Das subjektiv empfundene Leid ist nicht mit einem allgemeingültigen Maßstab fassbar. Als Außenstehende*r darüber urteilen zu wollen, wie schlimm oder besonders eine Situation war, kann dementsprechend nur schief gehen und darf nicht ausschlaggebend für die Anwendung des Definitionsmachtkonzeptes und seiner Konsequenzen sein. Indem wir die Definitionsmacht der Betroffenen anerkennen, wollen wir bewusst parteiisch mit ihnen sein. Wir wollen weder vermeintlich objektiv noch neutral mit solch einer Situation umgehen und schon gar nicht irgendwelche scheinbar belegenden Beweise einfordern. Dieses gängige Verständnis von Gerechtigkeit hilft in einer solchen Situation meistens nicht weiter.

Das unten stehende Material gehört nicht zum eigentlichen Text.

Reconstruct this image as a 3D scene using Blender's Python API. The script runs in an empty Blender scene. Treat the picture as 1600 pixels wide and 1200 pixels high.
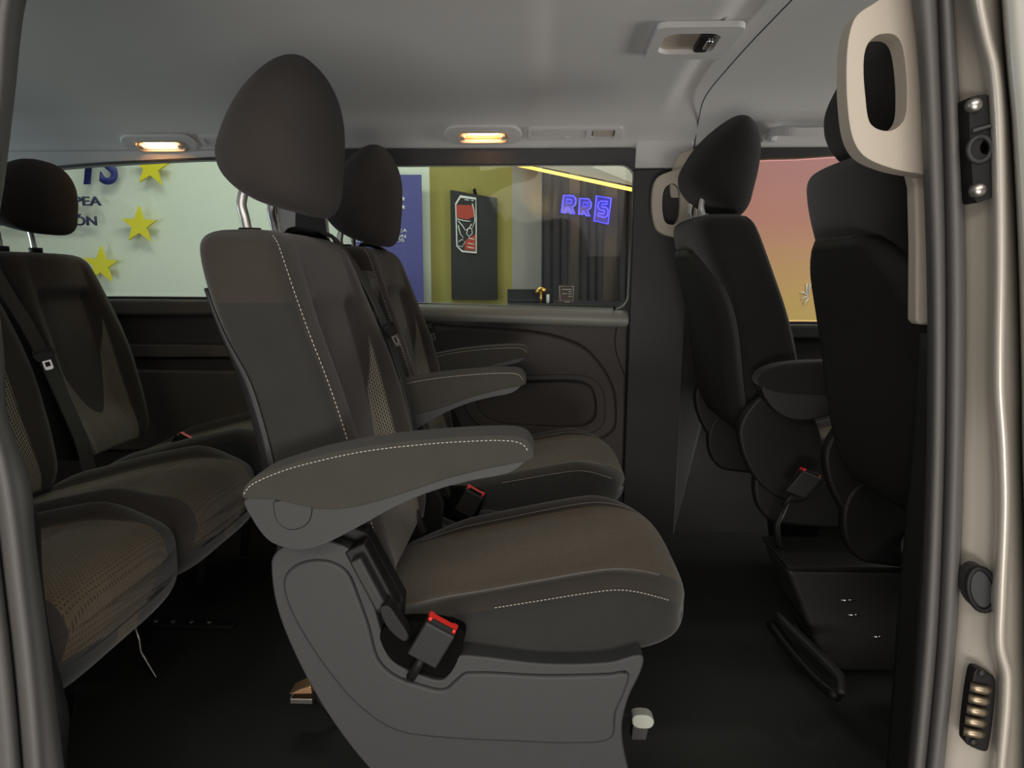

Mit dem Definitionsmachtkonzept wollen wir also vor allem in einer eventuellen Notsituation bestmögliche Unterstützung leisten. Es ist zugleich aber auch ein politisches Statement mit dem wir uns gegen sexistische Machtausübung und ihre Verharmlosung positionieren. Wir fordern einen solidarischen Umgang mit Betroffenen sexualisierter Gewalt!
Wir thematisieren sexualisierte Gewalt nicht weil wir Panik schüren wollen, sondern um Handlungsspielräume zu eröffnen, wie ein angemessener Umgang mit eventuellen Grenzverletzungen aussehen kann. Verhindern können wir jene ohnehin nicht, aber zumindest die Strukturen dafür schaffen, dass es für die Betroffenen so angenehm wie möglich bleibt.
Dafür, dass es jeder*m auf dem Festival so gut wie möglich geht, sind wir aber alle verantwortlich!
Fußnote:
Oft geht es an gesellschaftlichen Realitäten vorbei, den Täterbegriff zu gendern und dementsprechend wird dies in vielen Texten zum Definitionsmachtkonzept nicht gemacht. In den meisten Fällen sexualisierter Gewalt sind die Täter männlich, die Betroffenen weiblich. Wir haben, um keine mögliche Situation auszuschließen, in diesem Text trotzdem konsequent gegendert, obwohl wir uns auch (in diesem Jahr wieder) im Plenum darüber uneinig waren.